The price is how much you have to pay to own a share of stock. It's set by investors and is based on their expectations of future growth of the company, the industry, inflation and the overall market. A company's stock will jump in price if it announces a merger, and investors believe that the merger will increase the company's future earnings. If investors believe the merger will inhibit the company's future earnings, the price will drop.

Earnings

Earnings are the bottom line -- a corporation's revenue minus all of the expenses it incurred to bring in that money -- including interest, taxes and any other costs. The financial mission of every for-profit corporation, such as Microsoft and General Electric, is to generate earnings for its shareholders. A company fails when it doesn't make money for its shareholders.

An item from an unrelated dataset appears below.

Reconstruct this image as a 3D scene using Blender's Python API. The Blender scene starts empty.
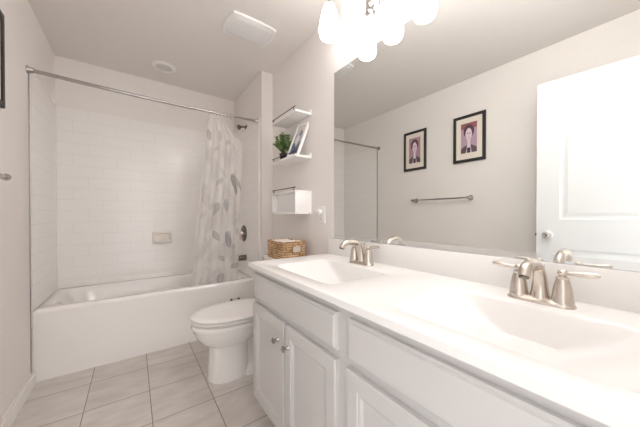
import bpy, bmesh, math, random
from mathutils import Vector, Matrix

random.seed(7)
S = bpy.context.scene
COL = S.collection
PI = math.pi

# ------------------------------------------------------------------ camera
cam_d = bpy.data.cameras.new('camera')
cam = bpy.data.objects.new('camera', cam_d)
COL.objects.link(cam)
cam.location = (0.5328, 0.0, 1.0866)
cam.rotation_euler = (math.radians(90) - 0.0081, 0.0, -0.6253)
cam_d.sensor_width = 36.0
cam_d.lens = 258.462 * 36.0 / 640.0
cam_d.shift_y = (217.8 - 213.5) / 640.0
cam_d.clip_start = 0.01
S.camera = cam

# ------------------------------------------------------------------ world and exposure
W = bpy.data.worlds.new('world')
S.world = W
W.use_nodes = True
W.node_tree.nodes['Background'].inputs[0].default_value = (1.0, 0.965, 0.95, 1)
W.node_tree.nodes['Background'].inputs[1].default_value = 1.0
S.view_settings.view_transform = 'Standard'
S.view_settings.look = 'None'
S.view_settings.gamma = 1.0
S.view_settings.use_curve_mapping = False
S.view_settings.exposure = 1.34
SHADE_EMIT = 2.3            # lamps over the far sink
SHADE_EMIT_ADDED = 11.5       # added lamps over the near sink, out of view, to brighten the room
S.cycles.max_bounces = 16
S.cycles.diffuse_bounces = 12
S.cycles.glossy_bounces = 8

# ------------------------------------------------------------------ room measures (metres)
XR = 1.619          # wall behind the vanity
XA = 1.5076         # shower end wall
ZC = 2.4408         # ceiling
YB = 3.085          # wall behind the tub
YJ = 2.2805         # where the wall steps in beside the toilet
YT = 2.4447         # front of the tub
YF = -0.135         # wall with the doorway
ZK = 0.8313         # counter top

# ------------------------------------------------------------------ materials
def mat(name, col, rough=0.5, metal=0.0, spec=0.5, emit=None, estr=0.0, noise=0.0, nscale=8.0, bump=0.0, bscale=200.0, coat=0.0):
    m = bpy.data.materials.new(name)
    m.use_nodes = True
    nt = m.node_tree
    b = nt.nodes['Principled BSDF']
    b.inputs['Base Color'].default_value = (*col, 1)
    b.inputs['Roughness'].default_value = rough
    b.inputs['Metallic'].default_value = metal
    b.inputs['Specular IOR Level'].default_value = spec
    if coat:
        b.inputs['Coat Weight'].default_value = coat
        b.inputs['Coat Roughness'].default_value = 0.05
    if emit:
        b.inputs['Emission Color'].default_value = (*emit, 1)
        b.inputs['Emission Strength'].default_value = estr
    if noise or bump:
        g = nt.nodes.new('ShaderNodeNewGeometry')
    if noise:
        n = nt.nodes.new('ShaderNodeTexNoise')
        n.inputs['Scale'].default_value = nscale
        n.inputs['Detail'].default_value = 4
        nt.links.new(g.outputs['Position'], n.inputs['Vector'])
        mx = nt.nodes.new('ShaderNodeMix'); mx.data_type = 'RGBA'
        mx.inputs[6].default_value = (*[c * (1 - noise) for c in col], 1)
        mx.inputs[7].default_value = (*[min(1, c * (1 + noise)) for c in col], 1)
        nt.links.new(n.outputs['Fac'], mx.inputs[0])
        nt.links.new(mx.outputs[2], b.inputs['Base Color'])
    if bump:
        n2 = nt.nodes.new('ShaderNodeTexNoise')
        n2.inputs['Scale'].default_value = bscale
        nt.links.new(g.outputs['Position'], n2.inputs['Vector'])
        bp = nt.nodes.new('ShaderNodeBump')
        bp.inputs['Strength'].default_value = bump
        bp.inputs['Distance'].default_value = 0.002
        nt.links.new(n2.outputs['Fac'], bp.inputs['Height'])
        nt.links.new(bp.outputs['Normal'], b.inputs['Normal'])
    return m

def mnode(nt, op, a, b=None):
    n = nt.nodes.new('ShaderNodeMath'); n.operation = op
    for i, v in enumerate((a, b)):
        if v is None: continue
        if isinstance(v, (int, float)): n.inputs[i].default_value = v
        else: nt.links.new(v, n.inputs[i])
    return n.outputs[0]

def tile_wall_mat(name, axis, ref):
    """white 4 x 12 inch tiles laid in a one-third offset"""
    m = mat(name, (0.87, 0.855, 0.84), 0.16, coat=0.0)
    nt = m.node_tree; b = nt.nodes['Principled BSDF']
    g = nt.nodes.new('ShaderNodeNewGeometry'); s = nt.nodes.new('ShaderNodeSeparateXYZ')
    nt.links.new(g.outputs['Position'], s.inputs[0])
    dz = mnode(nt, 'SUBTRACT', 2.0135, s.outputs[2])
    row = mnode(nt, 'FLOOR', mnode(nt, 'DIVIDE', dz, 0.0985))
    along = mnode(nt, 'ADD', mnode(nt, 'SUBTRACT', s.outputs[axis], ref), mnode(nt, 'MULTIPLY', row, 0.1))
    dj = mnode(nt, 'PINGPONG', along, 0.15)
    dr = mnode(nt, 'PINGPONG', dz, 0.04925)
    d = mnode(nt, 'MINIMUM', dj, dr)
    mr = nt.nodes.new('ShaderNodeMapRange'); mr.interpolation_type = 'SMOOTHSTEP'
    nt.links.new(d, mr.inputs[0])
    mr.inputs[1].default_value = 0.0004; mr.inputs[2].default_value = 0.0028
    mx = nt.nodes.new('ShaderNodeMix'); mx.data_type = 'RGBA'
    mx.inputs[6].default_value = (0.78, 0.762, 0.745, 1)
    mx.inputs[7].default_value = (0.87, 0.855, 0.84, 1)
    nt.links.new(mr.outputs[0], mx.inputs[0])
    nt.links.new(mx.outputs[2], b.inputs['Base Color'])
    bp = nt.nodes.new('ShaderNodeBump'); bp.inputs['Strength'].default_value = 0.5
    bp.inputs['Distance'].default_value = 0.001
    nt.links.new(mr.outputs[0], bp.inputs['Height'])
    nt.links.new(bp.outputs['Normal'], b.inputs['Normal'])
    return m

def floor_mat():
    m = mat('floor_tile', (0.5, 0.47, 0.44), 0.42)
    nt = m.node_tree; b = nt.nodes['Principled BSDF']
    g = nt.nodes.new('ShaderNodeNewGeometry'); s = nt.nodes.new('ShaderNodeSeparateXYZ')
    nt.links.new(g.outputs['Position'], s.inputs[0])
    T = 0.306
    ax = mnode(nt, 'SUBTRACT', s.outputs[0], 0.6099); ay = mnode(nt, 'SUBTRACT', s.outputs[1], 2.2207)
    d = mnode(nt, 'MINIMUM', mnode(nt, 'PINGPONG', ax, T / 2), mnode(nt, 'PINGPONG', ay, T / 2))
    mr = nt.nodes.new('ShaderNodeMapRange'); mr.interpolation_type = 'SMOOTHSTEP'
    nt.links.new(d, mr.inputs[0]); mr.inputs[1].default_value = 0.0014; mr.inputs[2].default_value = 0.0030
    # each tile its own slight tone, and cloudy streaks running across it
    cid = nt.nodes.new('ShaderNodeCombineXYZ')
    nt.links.new(mnode(nt, 'FLOOR', mnode(nt, 'DIVIDE', ax, T)), cid.inputs[0])
    nt.links.new(mnode(nt, 'FLOOR', mnode(nt, 'DIVIDE', ay, T)), cid.inputs[1])
    wn = nt.nodes.new('ShaderNodeTexWhiteNoise'); wn.noise_dimensions = '3D'
    nt.links.new(cid.outputs[0], wn.inputs['Vector'])
    off = nt.nodes.new('ShaderNodeVectorMath'); off.operation = 'SCALE'
    nt.links.new(wn.outputs['Color'], off.inputs[0]); off.inputs['Scale'].default_value = 30
    add = nt.nodes.new('ShaderNodeVectorMath'); add.operation = 'ADD'
    nt.links.new(g.outputs['Position'], add.inputs[0]); nt.links.new(off.outputs[0], add.inputs[1])
    mp = nt.nodes.new('ShaderNodeMapping'); mp.inputs['Rotation'].default_value = (0, 0, 0.5)
    mp.inputs['Scale'].default_value = (3.0, 9.0, 1.0)
    nt.links.new(add.outputs[0], mp.inputs['Vector'])
    n = nt.nodes.new('ShaderNodeTexNoise'); n.inputs['Scale'].default_value = 1.6; n.inputs['Detail'].default_value = 6
    n.inputs['Distortion'].default_value = 0.8
    nt.links.new(mp.outputs[0], n.inputs['Vector'])
    cr = nt.nodes.new('ShaderNodeValToRGB')
    cr.color_ramp.elements[0].position = 0.3; cr.color_ramp.elements[0].color = (0.55, 0.515, 0.485, 1)
    cr.color_ramp.elements[1].position = 0.7; cr.color_ramp.elements[1].color = (0.68, 0.645, 0.615, 1)
    nt.links.new(n.outputs['Fac'], cr.inputs[0])
    br = nt.nodes.new('ShaderNodeBrightContrast')
    nt.links.new(cr.outputs[0], br.inputs[0])
    nt.links.new(mnode(nt, 'MULTIPLY', mnode(nt, 'SUBTRACT', wn.outputs['Value'], 0.5), 0.05), br.inputs[1])
    mx = nt.nodes.new('ShaderNodeMix'); mx.data_type = 'RGBA'
    mx.inputs[6].default_value = (0.24, 0.195, 0.16, 1)
    nt.links.new(mr.outputs[0], mx.inputs[0]); nt.links.new(br.outputs[0], mx.inputs[7])
    nt.links.new(mx.outputs[2], b.inputs['Base Color'])
    bp = nt.nodes.new('ShaderNodeBump'); bp.inputs['Strength'].default_value = 0.6; bp.inputs['Distance'].default_value = 0.0015
    nt.links.new(mr.outputs[0], bp.inputs['Height']); nt.links.new(bp.outputs['Normal'], b.inputs['Normal'])
    return m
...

The financial mission of a nonprofit corporation, like The United Way and your local homeowners association, is to spend all of its income on its social mission. If it doesn't, it fails.

Price/Earnings

In 1982, the S&P 500 P/E ratio was about eight. That means the price of the stock was eight times its earnings. In 1998, the P/E ratio was about 28 -- the price of the stock was 28 times its earnings. Investors in 1998 expected lower inflation and higher net earnings than they did in 1982.

In “What is market capitalization," the Diva presented a table showing the correlation between the growth predictions for a company and its P/E ratio. In it, American Online Inc., with a P/E ratio of 177 was expected to have annual growth of 50 percent; Merck & Co., with a P/E ratio of 30 was expected to have annual growth of 12 percent.